Doing it all the hard way...

Sunday, January 27, 2013

Coffee and Lies #5

First off, you will note there was no Coffee and Lies #4.  I rode with Hottie last week and skipped the team ride on Sunday.
Today we were kicking around the upcoming trip to Cyclocross worlds next week.  El Jefe, The Judge (a.k.a. Seabiscuit) and Peter Parker (a.k.a. The Pirate) will join Evo and Hottie in Louisville.  If you're wondering how I'm preparing you can check here.   My second son and his fiancee are in town and we went snowboarding this past week.  That was the second time in two weeks, which sounds like I go a lot.  To correct your misconception; it was also the second time in two years.
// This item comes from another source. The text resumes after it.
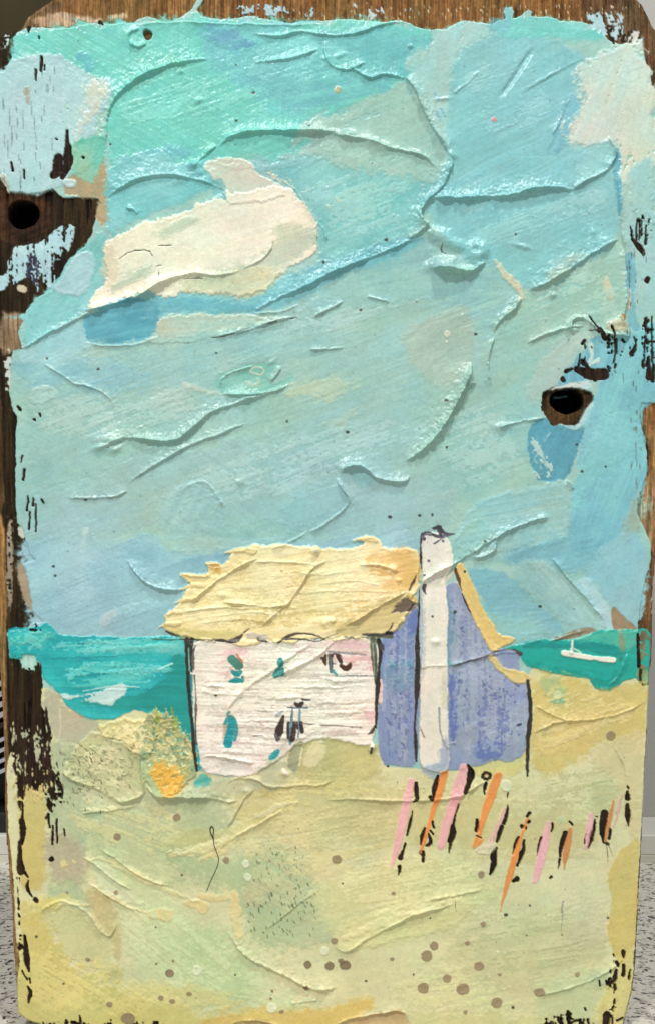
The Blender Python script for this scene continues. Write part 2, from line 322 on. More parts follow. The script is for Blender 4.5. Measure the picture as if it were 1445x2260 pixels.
for s_, cc in (("80,880 300,840 480,900 300,990 80,980", (178, 206, 194)), ("300,1090 600,980 900,900 1000,960 700,1060 400,1140", (176, 208, 202)), ("520,720 760,660 1000,640 900,700 620,770", (172, 206, 200)), ("620,400 900,380 930,480 760,560 720,480", (158, 206, 200)), ("1000,400 1340,400 1340,520 1180,600 1020,520", (152, 204, 202)), ("1020,130 1180,120 1240,200 1180,330 1020,300", (150, 204, 202)), ("1120,640 1360,570 1370,700 1180,740", (176, 210, 196)), ("250,170 450,150 640,200 600,280 260,330", (134, 214, 196)), ("60,1250 380,1230 340,1380 60,1380", (160, 204, 212)), ("900,900 1100,880 1180,1050 1000,1090", (172, 206, 196)), ("450,80 700,90 860,140 700,210 500,170", (126, 200, 196))):
    P(s_, cc, soft=20, r=26, dry=.42, da=20, op=.68, th=.5, a=20)
# oval pool of turquoise
P("484,862 480,838 496,822 540,806 600,798 636,806 646,824 640,850 600,866 540,878 500,878", (128, 194, 178), (146, 198, 184), a=20, soft=4, r=6, th=-.4)
K("552,822 560,812 576,812 584,820 576,828 562,826 552,822", 4, (196, 208, 184), soft=1.5, r=2, th=.8); K("545,842 555,850 575,848 568,836", [4, 9, 12, 6], (176, 202, 182), soft=2, r=6, op=.8)
P("600,820 622,806 638,812 636,838 608,848 594,846", (158, 198, 190), soft=5, r=5, th=.8)
# right column, blue family
P("1350,745 1400,738 1452,700 1480,760 1480,880 1420,892 1412,930 1426,990 1426,1050 1410,1100 1402,1140 1380,1190 1330,1230 1250,1210 1262,1090 1276,1000 1292,900 1322,840", (118, 186, 206), (132, 198, 204), a=70, soft=4, r=7, th=.6, bris=.4, **kw)
P("1300,960 1330,900 1400,900 1410,980 1330,1040 1290,1100 1262,1140", (130, 198, 200), soft=16, r=12, op=.6)
P("1400,1090 1424,1060 1420,1160 1385,1210 1370,1170", (165, 165, 138), (150, 185, 170), a=80, soft=10, r=14, op=.8)
P("1258,806 1284,774 1306,742 1345,748 1358,770 1346,806 1322,832 1254,852 1222,850", (100, 172, 196), (124, 190, 204), a=80, soft=3, r=5, th=-.6)
K("1302,762 1306,790 1296,800", [12, 8, 6], (186, 212, 200), soft=2, r=2, th=1)
K("1318,795 1300,806 1288,818", [10, 6, 5], (192, 214, 204), soft=1.5, r=3, th=1)
P("1160,950 1172,930 1206,922 1220,936 1236,944 1284,938 1288,950 1268,1010 1252,1056 1206,1064 1180,1058 1162,1000", (76, 152, 184), (88, 164, 190), a=60, soft=3, r=4, th=-.8)
for s_ in ("1216,958 1196,975 1190,1005 1170,1030", "1195,985 1165,1000", "1190,1000 1205,1030", "1185,1020 1200,1045 1178,1050"):
    K(s_, [5, 3, 2], (168, 198, 196), soft=1.4, r=9, th=.8, op=.7, dry=.75)
P("1150,960 1215,960 1225,1060 1180,1062 1160,1010", (176, 204, 196), soft=3, r=5, th=.7, dry=.26, da=120)
P("1040,1110 1120,1080 1200,1070 1250,1058 1266,1066 1264,1080 1250,1096 1254,1150 1240,1205 1130,1210 1020,1240 1000,1190", (158, 200, 192), (140, 192, 196), a=8, soft=5, r=6, th=1.2, lip=.5, bris=.7, **kw)
P("1110,1215 1180,1195 1250,1185 1310,1190 1330,1230 1300,1262 1240,1275 1180,1245 1120,1240", (108, 172, 200), (122, 186, 204), a=20, soft=12, r=12, op=.85)
P("1120,1245 1200,1228 1240,1262 1300,1340 1345,1392 1290,1400 1220,1360 1150,1300", (146, 192, 190), (158, 196, 190), a=130, soft=6, r=9, th=1, lip=.4, **kw)
P("1290,1262 1320,1205 1370,1178 1412,1180 1432,1215 1424,1280 1408,1360 1404,1392 1362,1380 1340,1330 1310,1280", (148, 196, 206), (134, 190, 206), a=50, soft=7, r=12, th=.5, **kw)
P("1262,1290 1296,1270 1316,1300 1340,1345 1366,1386 1340,1392 1306,1342 1280,1310", (174, 210, 214), (150, 196, 208), a=130, soft=4, r=7, th=1)
P("1020,1255 1050,1250 1130,1270 1180,1330 1260,1390 1200,1412 1110,1420 1085,1370 1050,1300", (134, 190, 196), (116, 176, 196), a=0, soft=5, r=5, th=.3, bris=.8, **kw)
P("1000,1380 1120,1350 1240,1385 1200,1415 1100,1420", (154, 198, 182), soft=12, r=8, op=.6)
P("985,1215 1010,1180 1045,1140 1075,1148 1090,1180 1060,1215 1010,1245 990,1240", (150, 198, 190), (138, 192, 190), a=40, soft=4, r=6, th=1, lip=.5, **kw)
P("1345,1345 1352,1336 1372,1360 1402,1384 1404,1396 1360,1398 1350,1380", (158, 142, 112), (148, 122, 92), soft=2, r=3, th=-1.4)
P("1215,1412 1250,1398 1290,1384 1315,1392 1325,1402 1280,1408 1240,1412", (150, 140, 112), soft=3, r=4, th=-1)
# lower left sky, bluer
P("50,1180 200,1200 330,1190 520,1215 620,1195 760,1190 924,1150 930,1230 600,1240 400,1330 370,1420 60,1400 60,1300 50,1250", (146, 194, 208), (156, 200, 206), a=15, soft=14, r=16, th=.4, **kw)
P("262,1192 330,1180 372,1222 470,1224 540,1218 560,1205 520,1250 455,1262 405,1280 340,1280 300,1262", (124, 180, 206), (142, 192, 208), a=15, soft=12, r=12, op=.85)
P("345,1190 400,1182 520,1190 640,1180 600,1205 530,1210 430,1222 380,1222", (164, 200, 188), (154, 196, 194), a=8, soft=5, r=8, th=.5, lip=.3)
P("400,1080 440,1052 465,1066 500,1110 490,1165 400,1180 340,1160 350,1120", (146, 190, 192), (158, 200, 196), a=60, soft=10, r=10, op=.8)
P("218,1370 240,1350 266,1342 258,1364 232,1384", (176, 204, 204), soft=2.5, r=4, th=.6)
P("266,1348 400,1330 400,1365 380,1400 222,1396 240,1372", (138, 184, 200), soft=10, r=8, op=.6)
K("188,1170 190,1215", [16, 4], (178, 205, 196), soft=4, op=.7, dry=.7)
P("650,1080 740,1060 760,1110 700,1150 640,1180 620,1140", (142, 192, 198), soft=14, r=10, op=.6)
P("780,1052 800,1040 830,1060 820,1085 790,1080", (128, 188, 188), soft=9, r=6, op=.6)
P("200,1225 300,1230 330,1280 260,1320 200,1290", (138, 190, 206), soft=18, r=10, op=.5)
for x, y in ((958, 205), (970, 240), (962, 250)): K([(x, y), (x + 8, y + 12)], [6, 9], (84, 160, 200), soft=4, r=6, op=.7)
dot(1088, 266, 6, (225, 135, 135), r=3)
dot(745, 200, 8, (185, 175, 130)); dot(1372, 700, 8, (175, 150, 100))
P("1336,720 1348,702 1378,706 1392,720 1376,732 1345,730", (186, 192, 168), (170, 160, 120), soft=4, r=6, th=2, op=.9)

# ------------------------------------------------------------------ sea
P("16,1394 30,1386 55,1388 80,1378 106,1374 118,1384 128,1398 170,1404 300,1406 432,1404 436,1520 450,1640 440,1712 400,1700 400,1640 330,1566 240,1590 192,1586 150,1560 134,1534 112,1514 92,1490 90,1462 62,1456 22,1454", (12, 162, 168), (44, 180, 180), a=3, soft=2, r=5, th=1.4, lb=SEAL, bare=False, bris=.6, lip=.4, rg=.38)
P("18,1396 100,1384 128,1402 92,1430 70,1420 22,1425", (96, 198, 184), (60, 184, 178), soft=8, r=10, op=.8)
P("20,1440 40,1425 70,1430 90,1440 60,1452 24,1454", (10, 168, 172), soft=4, r=5, op=.9)
for y0, x0, x1, wv in ((1412, 180, 400, 9), (1430, 120, 390, 7), (1470, 150, 300, 8), (1478, 260, 385, 10), (1496, 180, 340, 12), (1508, 160, 330, 7), (1425, 240, 360, 12)):
    K([(x0, y0 + 6), ((x0 + x1) / 2, y0), (x1, y0 - 6)], [5, wv * 2, 5], (128, 212, 204), (70, 194, 188), a=3, soft=2.5, r=5, op=.8, dry=.7, da=0, th=.6)
for y0, x0, x1 in ((1450, 110, 330), (1488, 130, 300), (1520, 200, 400), (1418, 130, 260)):
    K([(x0, y0 + 2), ((x0 + x1) / 2, y0), (x1, y0 - 10)], [4, 8, 2], (0, 142, 150), soft=2.5, r=3, op=.7, dry=.7, da=0)
P("380,1442 412,1444 418,1520 436,1640 412,1660 380,1610 330,1562 250,1566 170,1550 200,1545 330,1530 372,1490", (14, 148, 142), (24, 156, 150), a=5, soft=4, r=5, th=-.3)
P("110,1410 400,1412 400,1430 120,1450", (116, 206, 200), a=0, soft=8, r=10, dry=.5, da=0, op=.8, th=.8)
P("120,1460 390,1440 380,1510 160,1520", (104, 204, 200), a=0, soft=8, r=10, dry=.36, da=0, op=.85, th=.8)
P("20,1400 120,1390 120,1430 24,1440", (110, 205, 196), soft=6, r=10, dry=.5, da='s', op=.8)
P("365,1415 410,1410 410,1446 382,1446 345,1440", (130, 200, 192), soft=8, r=6, op=.6)
K("350,1478 382,1464", [3, 3], (176, 226, 212), soft=1, th=1)
P("128,1522 180,1534 215,1522 262,1510 284,1514 288,1528 262,1545 238,1558 200,1545 140,1542", (178, 214, 210), (200, 225, 222), soft=3, r=6, th=1, dry=.7, da=10, lb=SEAL)
K("186,1525 250,1512 310,1516", [2, 4, 2], (190, 220, 215), soft=1.5, r=2)
P("1092,1436 1112,1424 1150,1418 1180,1410 1260,1412 1280,1402 1300,1396 1345,1389 1400,1388 1434,1386 1434,1440 1431,1510 1414,1512 1402,1496 1378,1500 1350,1522 1326,1526 1308,1516 1298,1494 1262,1492 1200,1482 1165,1474 1148,1458 1146,1440 1110,1440", (24, 170, 156), (16, 162, 152), a=170, soft=2, r=4, th=1.4, lb=SEAR, lip=.5, bris=.5, rg=.36)
P("1262,1412 1300,1398 1345,1391 1420,1390 1404,1428 1366,1432 1330,1420 1270,1418", (98, 184, 162), (60, 176, 160), a=10, soft=6, r=6, op=.9)
P("1146,1420 1164,1410 1240,1418 1300,1416 1350,1422 1368,1434 1368,1448 1340,1444 1270,1428 1200,1428 1156,1430", (4, 146, 142), soft=3, r=4, th=.7, lip=.4)
P("1148,1452 1190,1464 1250,1476 1300,1488 1335,1498 1360,1470 1384,1450 1380,1480 1352,1522 1326,1526 1308,1516 1298,1492 1240,1488 1170,1476", (4, 150, 140), (10, 158, 146), soft=3, r=4, th=.6, lip=.4)
P("1362,1388 1372,1388 1380,1440 1366,1440", (140, 150, 120), soft=3, r=3, op=.8)
P("1396,1392 1432,1388 1430,1480 1408,1480 1402,1440", (130, 150, 110), (96, 86, 60), a=80, soft=3, r=8, dry=.65, da=90)
P("1404,1470 1432,1470 1430,1530 1408,1528", (150, 190, 140), (120, 120, 80), a=80, soft=3, r=8, dry=.75, da=90)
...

The freezing fog of the past ten days was followed by enough rain yesterday so Evo decided to ride indoors.  Although cloudy it was dry this morning and it was a blast to be out riding.

Bike racing involves the Pain Bank. If you want to do well it takes sacrifice. As KB wisely said, "it hurts when you made deposits into the pain bank and it hurts when you make withdrawals as well."  If you don't bother to suffer on your training rides then when you need to make a withdrawal, there is nothing there.  France didn't involve much suffering, it was just lots of miles.  Racing means going deep into the pain cave and you had better have the currency to pay the bills or you'll be watching the other riders getting smaller and smaller as they ride away.

 Evo is planning on dipping his toe into the pool of Washington road racing again in 2013.  Thus I am trying to log some miles and throw in some early season intensity. I even managed to hang on to the elite group that today consisted of Seabiscuit and McWoodie.  I noted my HR tickling the 178 limit and after the climb I was at 181 and I knew I was a ticking time bomb.  I popped, recovered and pushed again. On the way back I was pulling another rider who looked strong (McWoodie and Seabiscuit had pulled away by this point,).  We traded pulls and I was feeling cooked from my outbound effort. I took a longer than usual pull and when I pulled over, he was nowhere to be seen. I had inadvertently dropped him.  Rather than let up, I continued to drill and pushed up up the final hill.  I was spent but pleased to have made a deposit into the pain bank.  I figured my vision would return to normal sooner or later.

After crossing the bridge we kept it real and chatted on the way to where the coffee was waiting.  We enjoyed a cup and chatted. As we left FUEL the rain was starting to fall.  We were all chilled and the cold rain didn't help. I was glad to get into the war wagon and head home.